* _Written exercise_:
Print only the lines from the top of the data through the line with "b = B(); b.box(-1.7, 1.95, -2.9, 3.8, 2.47, 2.5);", both included, skipping every picture.
* Begin *
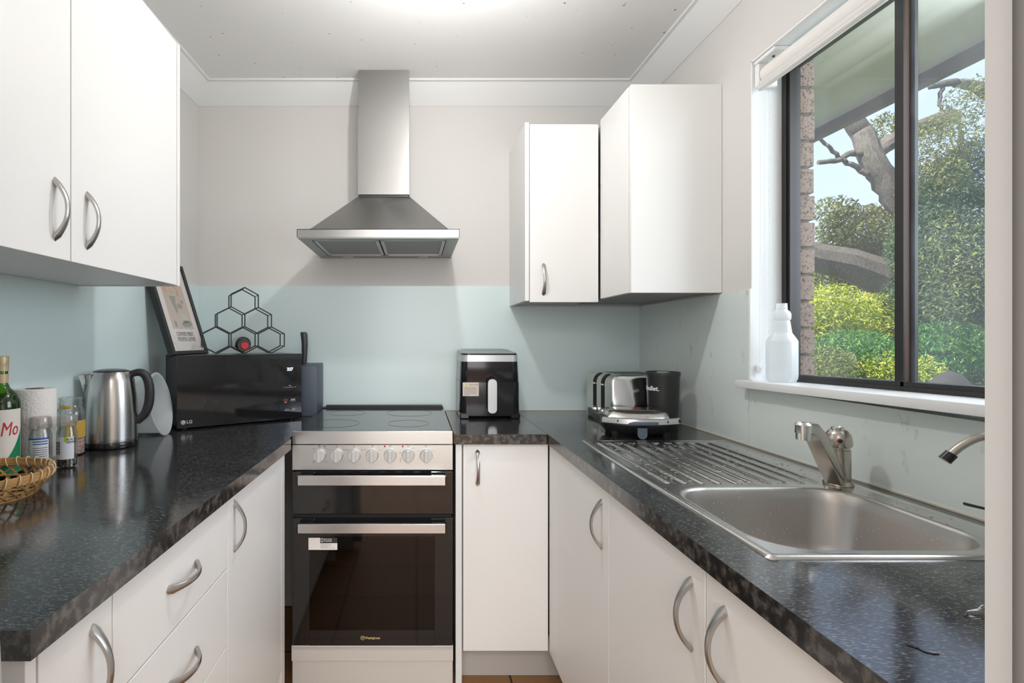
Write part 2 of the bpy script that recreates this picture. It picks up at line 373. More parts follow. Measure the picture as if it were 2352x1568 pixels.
# outside wall of bricks beside the window
b = B(); z = .60; k = 0
while z < 2.35:
    L = [(1.612,1.84),(1.85,2.08),(2.09,2.32)] if k % 2 else [(1.612,1.72),(1.73,1.96),(1.97,2.2)]
    for (a, c) in L: b.box(1.124, 1.236+random.uniform(-.0015,.0015), a-random.uniform(0,.002), c, z, z+.0745, .0025)
    z += .0832; k += 1
k2 = len(b.f)
b.box(1.124, 1.222, 1.617, 2.5, .55, 2.3, mi=1)
struct('wall_brick', b, [m_brick, m_mortar], 'brown brick reveal outside the window', smooth=0)
b = B(); b.box(1.124, 1.9, -.5, 3.8, 2.226, 2.24); struct('ceiling_eaves', b, m_soffit, 'pale eaves lining outside the window')
b = B(); b.box(1.895, 1.93, -.5, 3.8, 2.181, 2.36); struct('trim_6', b, m_fascia, 'dark fascia board of the eaves')
b = B(); b.box(1.236, 40, -15, 60, -1.6, -1.5); struct('floor_garden', b, m_grass, 'grass outside the house')
b = B(); b.box(-1.7, 1.95, -2.9, 3.8, 2.47, 2.5); struct('ceiling_roof', b, m_fascia)

# ------------------------------------------------------------------ splashback panels
SB = 1.472
b = B(); b.box(XL+.003, .427, ZW-.0068, ZW-.001, .9005, SB); b.box(.427, XR-.001, ZW-.0068, ZW-.001, .9005, 1.378)
tag(b.build('splashback_panel', m_splash), 'pale aqua glass splashback across the back wall behind the cooker', 'splashback')
b = B(); b.prism([(XLat(.46),.46),(XL,ZW-.007),(XL+.006,ZW-.007),(XLat(.46)+.006,.46)], 'z', .9, SB)
tag(b.build('splashback_panel', m_splash), 'pale aqua glass splashback on the left wall under the double wall cupboard', 'splashback')
b = B(); b.box(XR-.0062, XR-.001, WY1+.004, ZW-.0075, .9005, 1.3805); b.box(XR-.0062, XR-.001, .46, WY1+.003, .9005, 1.079)
tag(b.build('splashback_panel', m_splash_r), 'smudged pale green glass splashback on the right wall behind the sink', 'splashback')
b = B(); b.box(XR-.0075, XR+.001, WY1-.006, WY1+.003, 1.103, 1.383); o = struct('trim_7', b, m_white, 'white edging of the splashback beside the window')

b = B(); b.box(.139, XR-.008, ZW-.010, ZW-.0062, .9003, .9035); b.box(XR-.010, XR-.0062, .46, ZW-.010, .9003, .9035); struct('trim_8', b, mat('silicone', (.62,.57,.48), .5), 'silicone bead along the back of the bench')
# ------------------------------------------------------------------ roller blind
rb = thing('roller_blind', 'white roller blind rolled up at the head of the window', 'blind', (1.066, WY1-.02, WH-.04))
b = B(); b.cyl((1.066,.64,2.030),(1.066,1.572,2.030), .027, n=28); b.build('rolled_fabric', mat('blind_fabric', (.80,.78,.76), .7), rb, True)
b = B(); b.prism([(1.036,1.986),(1.042,1.981),(1.052,1.983),(1.058,1.992),(1.054,2.003),(1.044,2.012),(1.037,2.006)], 'y', .64, 1.578); b.prism([(1.0355,1.9945),(1.037,1.993),(1.037,1.996),(1.0355,1.997)], 'y', .64, 1.578)
b.build('bottom_rail', mat('blind_rail', (.72,.71,.69), .4), rb, True, bevel=.001)
b = B(); b.box(1.036, 1.096, 1.574, 1.592, 1.995, 2.066, .003); b.box(1.034,1.108,1.50,1.592,2.066,2.0775,.002); b.build('bracket', m_white, rb, True)
for xx in (1.056,1.083): b = B(); b.sphere((xx,1.535,2.0655),.004,6); b.build('screw', m_grey, rb, True)
b = B()
pts = []
for (x, y) in ((1.043,1.580),(1.077,1.585)):
    z = 1.985
    while z > 1.14: pts.append((x+(.004*math.sin((z-1.14)*3) if x < 1.05 else -.03*max(0,(1.3-z)/.2)**2), y, z)); z -= .0065
for p in pts: b.sphere(p, .0016, 4)
b.build('bead_chain', m_white, rb, True, smooth=0)
b = B(); b.box(1.040,1.052,1.578,1.592,1.125,1.15,.003); b.sphere((1.047,1.577,1.138),.003,5); b.build('chain_holder', m_white, rb, True)

# ================================================================== CABINETS
def handle_mesh():
    """bow handle: length along local X, projects along local -Y (mount plane y=0)"""
    b = B(); L, H = .064, .029; N = 28; rings = []
    for i in range(N+1):
        t = -1+2*i/N; at = abs(t)
        out = H*(1-at**2.1)+.0006
        inn = max(0.0, (H-.0055)*(1-(at/.80)**2.3)) if at < .80 else 0.0
        w = .0048+.0032*at**2 if at < .82 else (.0069*(1-((at-.82)/.18)**2)+.0012)
        c = .0016
        inn = min(inn, out-.0004)
        x = t*L; m = (out+inn)/2
        rings.append([(x,-out,-w*.45),(x,-out,w*.45),(x,-out+min(c,(out-inn)*.4),w),(x,-inn,w),(x,-inn,-w),(x,-out+min(c,(out-inn)*.4),-w)])
    b.ringloft(rings)
    o = b.build('handle', m_nickel, None, smooth=40); return o
H0 = handle_mesh(); H_ME = H0.data; bpy.data.objects.remove(H0)
def handle(parent, wloc, facing, vertical=True):
    """facing: '-y', '+x', '-x' the side the door looks to"""
    o = bpy.data.objects.new('handle', H_ME); COL.objects.link(o); o.parent = parent
    rz = {'-y':0, '+x':PI/2, '-x':-PI/2}[facing]
    R = Matrix.Rotation(rz, 4, 'Z') @ (Matrix.Rotation(PI/2, 4, 'Y') if vertical else Matrix.Identity(4))
    M = world_of(parent).inverted() @ Matrix.Translation(wloc) @ R
    o.location = M.to_translation(); o.rotation_euler = M.to_euler(); return o
G = .0015
def rotL(p):  # left run is toed a hair out of square
    return p
# --- left base run : face plane goes from X=-.452 (y=.6) to X=-.432 (y=1.70)
LA = math.atan2(.020, 1.10)
def left_unit(name, label, y0, y1, group=None):
    # local frame: +y along run, +x toward aisle, face at x=0
    r = thing(name, label, 'cabinet', (-.452+(y0-.6)*.0182, y0, 0), -LA, group); return r
def lbody(r, L, top=.864, kick=.155):
    b = B(); b.box(-.50, -.0175, .0005, L-.0005, kick, top); b.build('body', m_carc, r)
    b = B(); b.box(-.50, -.06, 0, L, 0.0, kick-.001); b.build('kickboard', m_kick, r)
def lfront(r, name, ya, yb, za, zb, hz=None, hy=None, vert=True):
    b = B(); b.box(-.0165, 0, ya+G, yb-G, za+G, zb-G, .0008); o = b.build(name, m_cab, r)
    if hz is not None:
        h = handle(o, world_of(r) @ Vector((0, hy, hz)), '+x', vert)
    return o
u = left_unit('base_cabinet', 'white base cupboard with one narrow door at the near end of the left bench', .600, .7667)
lbody(u, .1667); b = B(); b.box(-.50, 0, -.0005, .0165, 0, .864, .0008); b.build('end_panel', m_cab, u)
lfront(u, 'door', .0185, .1667, .155, .862, .770, .12)
u = left_unit('drawer_cabinet', 'white four-drawer base unit in the middle of the left bench', .7667, 1.2085)
lbody(u, .4418)
for za, zb in ((.695,.862),(.515,.695),(.335,.515),(.155,.335)): lfront(u, 'drawer', 0, .4418, za, zb, (za+zb)/2, .221, False)
u = left_unit('base_cabinet', 'white base cupboard with one tall door between the drawers and the cooker', 1.2085, 1.700)
lbody(u, .49); lfront(u, 'door', 0, .450, .165, .862, .777, .045)
b = B(); b.box(-.0165, 0, .4515, .490, .0, .862, .0008); b.build('filler_panel', m_cab, u)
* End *
* _Written response_:
Write part 2 of the bpy script that recreates this picture. It picks up at line 373. More parts follow. Measure the picture as if it were 2352x1568 pixels.
# outside wall of bricks beside the window
b = B(); z = .60; k = 0
while z < 2.35:
    L = [(1.612,1.84),(1.85,2.08),(2.09,2.32)] if k % 2 else [(1.612,1.72),(1.73,1.96),(1.97,2.2)]
    for (a, c) in L: b.box(1.124, 1.236+random.uniform(-.0015,.0015), a-random.uniform(0,.002), c, z, z+.0745, .0025)
    z += .0832; k += 1
k2 = len(b.f)
b.box(1.124, 1.222, 1.617, 2.5, .55, 2.3, mi=1)
struct('wall_brick', b, [m_brick, m_mortar], 'brown brick reveal outside the window', smooth=0)
b = B(); b.box(1.124, 1.9, -.5, 3.8, 2.226, 2.24); struct('ceiling_eaves', b, m_soffit, 'pale eaves lining outside the window')
b = B(); b.box(1.895, 1.93, -.5, 3.8, 2.181, 2.36); struct('trim_6', b, m_fascia, 'dark fascia board of the eaves')
b = B(); b.box(1.236, 40, -15, 60, -1.6, -1.5); struct('floor_garden', b, m_grass, 'grass outside the house')
b = B(); b.box(-1.7, 1.95, -2.9, 3.8, 2.47, 2.5); struct('ceiling_roof', b, m_fascia)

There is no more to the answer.